• [DATA FOR THIS TASK]
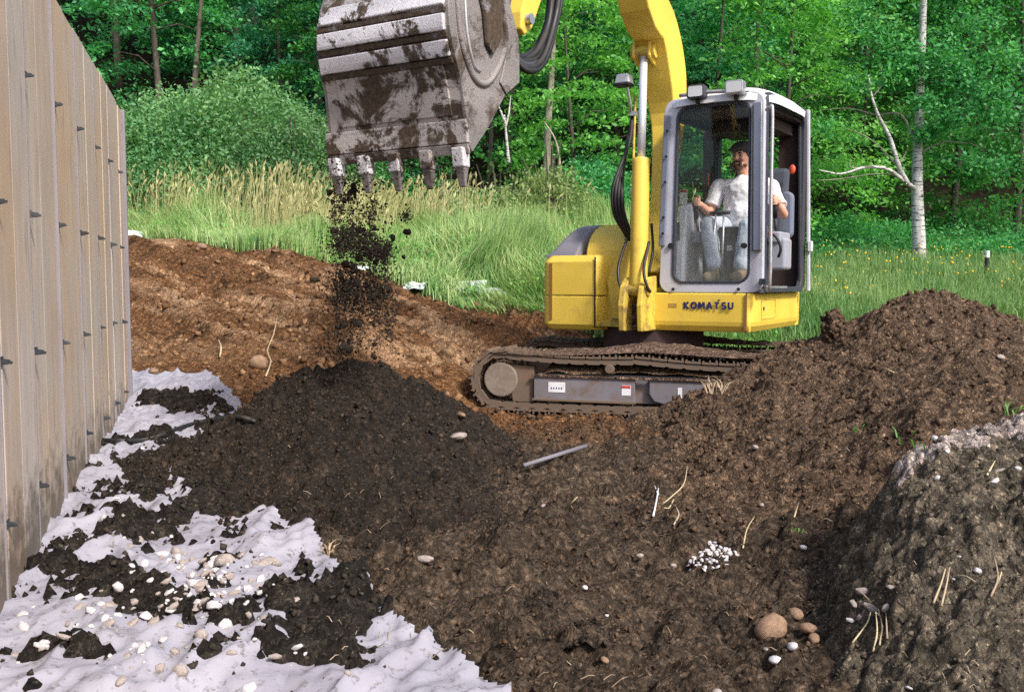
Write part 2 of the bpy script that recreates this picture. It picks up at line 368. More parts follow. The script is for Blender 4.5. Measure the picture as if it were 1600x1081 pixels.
# ------------------------------------------------------------------ terrain
def pz(u, v, Y): p = P(u, v, Y); return (p.x, p.y, p.z)
base_pts = [pz(*a) for a in [
    (0, 1081, 2.6), (400, 1081, 2.6), (780, 1081, 2.7), (1150, 1081, 2.7), (1500, 1081, 2.75),
    (0, 930, 3.35), (64, 850, 3.94), (250, 900, 3.6), (430, 890, 3.65), (600, 960, 3.15), (150, 730, 5.35), (196, 652, 7.2), (330, 660, 6.7), (250, 620, 7.5),
    (195, 597, 8.0), (320, 600, 7.9), (200, 560, 8.6), (200, 480, 10.5), (200, 400, 12.5), (200, 375, 13.2), (60, 375, 13.2),
    (400, 590, 7.9), (400, 500, 9.6), (400, 403, 12.3), (600, 445, 11.6), (600, 520, 9.5), (540, 600, 7.6), (720, 560, 8.4), (730, 645, 7.4),
    (640, 462, 11.5), (760, 505, 10.6), (860, 528, 10.2),
    (800, 655, 7.05), (950, 662, 6.95), (900, 720, 5.6), (820, 750, 5.2), (740, 700, 6.0), (1000, 900, 3.8), (1100, 800, 4.7), (1250, 800, 4.5), (1250, 950, 3.45), (1330, 900, 3.5),
    (950, 660, 6.9), (1080, 660, 6.8), (1000, 650, 7.0), (700, 850, 3.9), (850, 980, 3.2)]]
base_pts += [(x, y, .42) for x in (-.4, 1.2, 2.6) for y in (7.6, 8.6, 9.5)]
base_pts += [(0, 0, .1), (-2, 0, .2), (2.5, 0, .2), (-6, 0, .4), (6, 0, .4), (-4.5, 5, .5), (-6, 9, 1.2), (4, 5, .5), (5.5, 5, .7), (4, 8, .75), (6, 8, .9), (8, 5, .9), (4, 10.5, 1.05), (7, 10.5, 1.2), (2, 10.8, 1.1), (.2, 10.6, 1.12)]
base_pts += [pz(*a) for a in [(200, 372, 15.5), (500, 385, 15.5), (-200, 365, 16), (800, 395, 14.5), (1000, 420, 14), (1300, 440, 14), (1440, 421, 15.6), (1600, 437, 14), (1900, 430, 15)]]
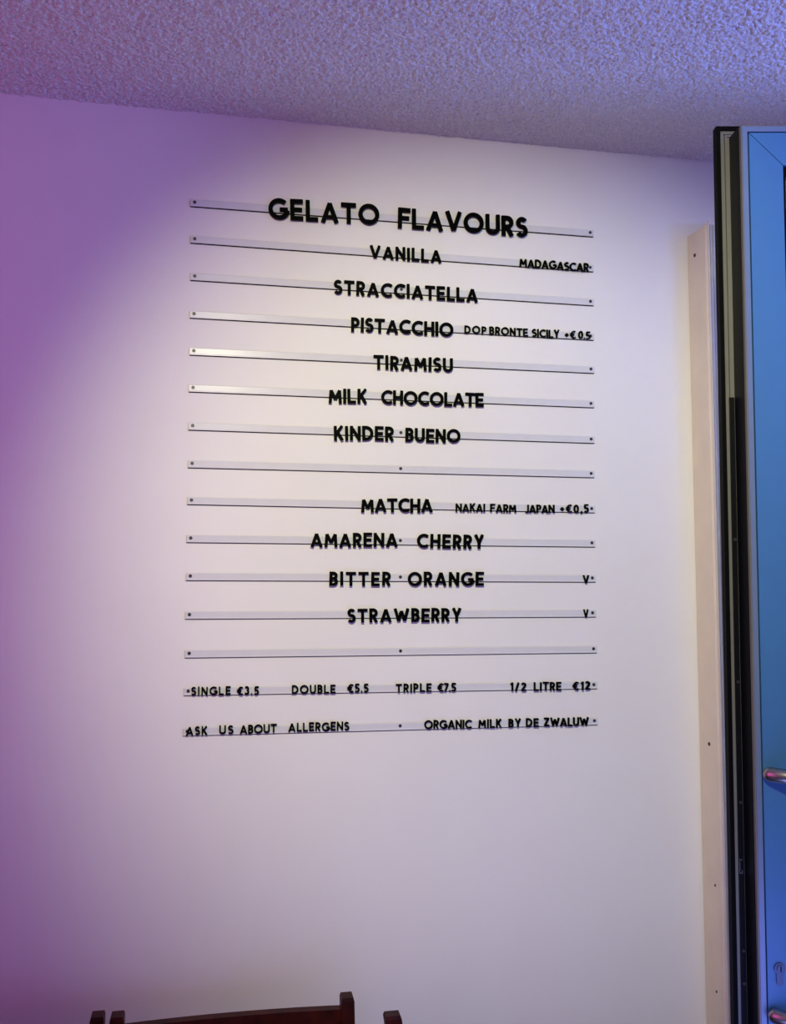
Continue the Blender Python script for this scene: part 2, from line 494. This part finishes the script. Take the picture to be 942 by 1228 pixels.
def glyph(ch, t):
    """returns width, list of pen strokes (cap height 1, pen width t)"""
    h = t / 2
    b, T = h, 1 - h
    if ch == 'A':
        w = 0.86
        return w, [[(h * 1.05, 0), (w / 2, T + h * .25)], [(w / 2, T + h * .25), (w - h * 1.05, 0)], ('thin8', [(0.21 * w, .24 + h * .3), (w - .21 * w, .24 + h * .3)])]
    if ch == 'B':
        w = 0.60
        m = .53
        ru, rl = (T - m) / 2, (m - b) / 2
        return w, [[(h, 0), (h, 1)], [(0, T), (w - h - ru - .03, T)] + arc(w - h - ru - .03, m + ru, ru, ru, 90, -90, 16) + [(0, m)],
                   [(h, m), (w - h - rl, m)] + arc(w - h - rl, b + rl, rl, rl, 90, -90, 16) + [(0, b)]]
    if ch == 'C':
        w = 0.80
        return w, [arc(.5, .5, .5 - h, .5 - h, 48, 312, 40)]
    if ch == 'D':
        w = 0.76
        r = .5 - h
        return w, [[(h, 0), (h, 1)], [(0, T), (w - h - r, T)] + arc(w - h - r, .5, r, r, 90, -90, 30) + [(0, b)]]
    if ch == 'E':
        w = 0.60
        return w, [[(h, 0), (h, 1)], [(0, T), (w, T)], [(0, .5), (w * .92, .5)], [(0, b), (w, b)]]
    if ch == 'F':
        w = 0.60
        return w, [[(h, 0), (h, 1)], [(0, T), (w, T)], [(0, .5), (w * .90, .5)]]
    if ch == 'G':
        w = 0.90
        return w, [arc(.5, .5, .5 - h, .5 - h, 46, 350, 44), [(w, .47), (.52, .47)], [(w - h, .47 + h), (w - h, .22)]]
    if ch == 'H':
        w = 0.72
        return w, [[(h, 0), (h, 1)], [(w - h, 0), (w - h, 1)], [(0, .5), (w, .5)]]
    if ch == 'I':
        return t, [[(h, 0), (h, 1)]]
    if ch == 'J':
        w = 0.48
        r = .5 * (w - t)
        return w, [[(w - h, 1), (w - h, b + r)] + arc(h + r, b + r, r, r, 0, -150, 16)]
    if ch == 'K':
        w = 0.66
        return w, [[(h, 0), (h, 1)], [(h, .38), (w - h * .9, 1)], [(.26, .56), (w - h * .8, 0)]]
    if ch == 'L':
        w = 0.58
        return w, [[(h, 0), (h, 1)], [(0, b), (w, b)]]
    if ch == 'M':
        w = 0.90
        return w, [[(h, 0), (h + .06, T)], [(h + .06, T), (w / 2, .30)], [(w / 2, .30), (w - h - .06, T)], [(w - h - .06, T), (w - h, 0)]]
    if ch == 'N':
        w = 0.74
        return w, [[(h, 0), (h, 1)], [(h, T), (w - h, b)], [(w - h, 0), (w - h, 1)]]
    if ch in 'O':
        w = 1.0
        return w, [arc(.5, .5, .5 - h, .5 - h, 0, 360, 60)]
    if ch == 'P':
        w = 0.58
        m = .44
        r = (T - m) / 2
        return w, [[(h, 0), (h, 1)], [(0, T), (w - h - r, T)] + arc(w - h - r, m + r, r, r, 90, -90, 20) + [(0, m)]]
    if ch == 'R':
        w = 0.62
        m = .46
        r = (T - m) / 2
        return w, [[(h, 0), (h, 1)], [(0, T), (w - h - r - .02, T)] + arc(w - h - r - .02, m + r, r, r, 90, -90, 20) + [(0, m)],
                   [(w * .46, m), (w - h * 1.05, 0)]]
    if ch == 'S':
        w = 0.60
        rx = w / 2 - h
        m = .52
        ru, rl = (T - m) / 2, (m - b) / 2
        return w, [arc(w / 2, m + ru, rx * .94, ru, 30, 270, 28) + arc(w / 2, b + rl, rx, rl, 90, -150, 28)]
    if ch == 'T':
        w = 0.72
        return w, [[(0, T), (w, T)], [(w / 2, 0), (w / 2, 1)]]
    if ch == 'U':
        w = 0.72
        r = w / 2 - h
        return w, [[(h, 1), (h, b + r)] + arc(w / 2, b + r, r, r, 180, 360, 24) + [(w - h, 1)]]
    if ch == 'V':
        w = 0.84
        return w, [[(h * 1.05, 1), (w / 2, b - h * .25)], [(w / 2, b - h * .25), (w - h * 1.05, 1)]]
    if ch == 'W':
        w = 1.16
        return w, [[(h * 1.05, 1), (.31 * w, b)], [(.31 * w, b), (w / 2, .82)], [(w / 2, .82), (.69 * w, b)], [(.69 * w, b), (w - h * 1.05, 1)]]
    if ch == 'Y':
        w = 0.74
        return w, [[(h * 1.1, 1), (w / 2, .42)], [(w - h * 1.1, 1), (w / 2, .42)], [(w / 2, .44), (w / 2, 0)]]
    if ch == 'Z':
        w = 0.66
        return w, [[(.02, T), (w - h * .6, T)], [(w - h * 1.1, T), (h * 1.1, b)], [(h * .6, b), (w, b)]]
    if ch == '0':
        w = 0.62
        return w, [arc(w / 2, .5, w / 2 - h, .5 - h, 0, 360, 50)]
    if ch == '1':
        w = 0.36
        return w, [[(w - h, 0), (w - h, 1)], [(w - h, T), (h * .6, .74)]]
    if ch == '2':
        w = 0.58
        r = w / 2 - h
        return w, [arc(w / 2, T - r, r, r, 165, -30, 24) + [(h, b)], [(h * .7, b), (w, b)]]
    if ch == '3':
        w = 0.58
        m = .53
        ru, rl = (T - m) / 2, (m - b) / 2
        return w, [arc(w / 2 - .02, m + ru, w / 2 - h - .02, ru, 150, -90, 24), arc(w / 2 - .02, b + rl, w / 2 - h + .01, rl, 90, -150, 24)]
    if ch == '5':
        w = 0.58
        r = .31 - h + .01
        return w, [[(.09, T), (w - .03, T)], [(.09 + h * .6, T), (.06 + h * .6, .52)], [(.07 + h * .6, .55)] + arc(w - h - r, b + r, r, r, 118, -140, 30)]
    if ch == '7':
        w = 0.56
        return w, [[(0, T), (w - h * .6, T)], [(w - h * 1.1, T), (.24 * w, 0)]]
    if ch == '€':
        w = 0.74
        return w, [arc(.50, .5, .40 - h, .5 - h, 52, 308, 36), ('thin', [(0, .60), (.56, .60)]), ('thin', [(0, .40), (.52, .40)])]
    if ch == '+':
        w = 0.50
        return w, [[(.03, .46), (w - .03, .46)], [(w / 2, .24), (w / 2, .68)]]
    if ch == '/':
        w = 0.52
        return w, [[(h, 0), (w - h, 1)]]
    if ch == '.':
        return t * 1.2, [[(t * .6 - .001, h * 1.1), (t * .6 + .001, h * 1.1)]]
    if ch == ',':
        return t * 1.3, [[(t * .8, t * 1.1), (t * .6, -t * .5)]]
    raise KeyError(ch)


def sdf(strokes, t, X, Y):
    h = t / 2
    D = np.full(X.shape, 9.0)
    h0 = h
    for st in strokes:
        h = h0
        if isinstance(st[0], str):
            h, st = h0 * (0.62 if st[0] == 'thin' else 0.84), st[1]
        P = np.array(st, float)
        d = np.full(X.shape, 9.0)
        closed = len(P) > 4 and np.hypot(*(P[0] - P[-1])) < 1e-6
        for a, b in zip(P[:-1], P[1:]):
            v = b - a
            q = v.dot(v)
            if q < 1e-12:
                continue
            s = np.clip(((X - a[0]) * v[0] + (Y - a[1]) * v[1]) / q, 0, 1)
            d = np.minimum(d, np.hypot(X - a[0] - s * v[0], Y - a[1] - s * v[1]))
        d = d - h
        ln = np.hypot(*(P[-1] - P[0]))
        if not closed and (len(P) > 2 or ln > .01):
            for p, nx in ((P[0], P[1]), (P[-1], P[-2])):
                v = (nx - p) / (np.hypot(*(nx - p)) + 1e-12)
                al = (X - p[0]) * v[0] + (Y - p[1]) * v[1]
                near = np.hypot(X - p[0], Y - p[1]) < 1.5 * h
                # square off the pen ends with slightly softened corners
                d = np.where(near & (al < h), np.maximum(d, -al), d)
        D = np.minimum(D, d)
    return D


def contours(D, x0, y0, st):
    """marching squares at level 0 -> closed loops"""
    ny, nx = D.shape
    seg = {}
    ins = D < 0
    code = ins[:-1, :-1] * 1 + ins[:-1, 1:] * 2 + ins[1:, 1:] * 4 + ins[1:, :-1] * 8

    def ed(j, i, k):
        if k == 0:
            return (j, i, 'h')
        if k == 1:
            return (j, i + 1, 'v')
        if k == 2:
            return (j + 1, i, 'h')
        return (j, i, 'v')
    tab = {1: [(3, 0)], 2: [(0, 1)], 3: [(3, 1)], 4: [(1, 2)], 5: [(3, 2), (1, 0)], 6: [(0, 2)], 7: [(3, 2)],
           8: [(2, 3)], 9: [(2, 0)], 10: [(0, 3), (2, 1)], 11: [(2, 1)], 12: [(1, 3)], 13: [(1, 0)], 14: [(0, 3)]}
    for j, i in zip(*np.nonzero((code > 0) & (code < 15))):
        for a, b in tab[int(code[j, i])]:
            seg[ed(j, i, a)] = ed(j, i, b)

    def pt(e):
        j, i, k = e
        if k == 'h':
            a, b = D[j, i], D[j, i + 1]
            f = a / (a - b)
            return (x0 + (i + f) * st, y0 + j * st)
        a, b = D[j, i], D[j + 1, i]
        f = a / (a - b)
        return (x0 + i * st, y0 + (j + f) * st)
    loops = []
    while seg:
        s0 = next(iter(seg))
        cur = s0
        lp = []
        while cur in seg:
            lp.append(pt(cur))
            cur = seg.pop(cur)
        if len(lp) > 6:
            loops.append(lp)
    return loops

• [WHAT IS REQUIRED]
From the material above, count the lines that include "Blender" and give only the total.

• [RESULT FOR THIS TASK]
2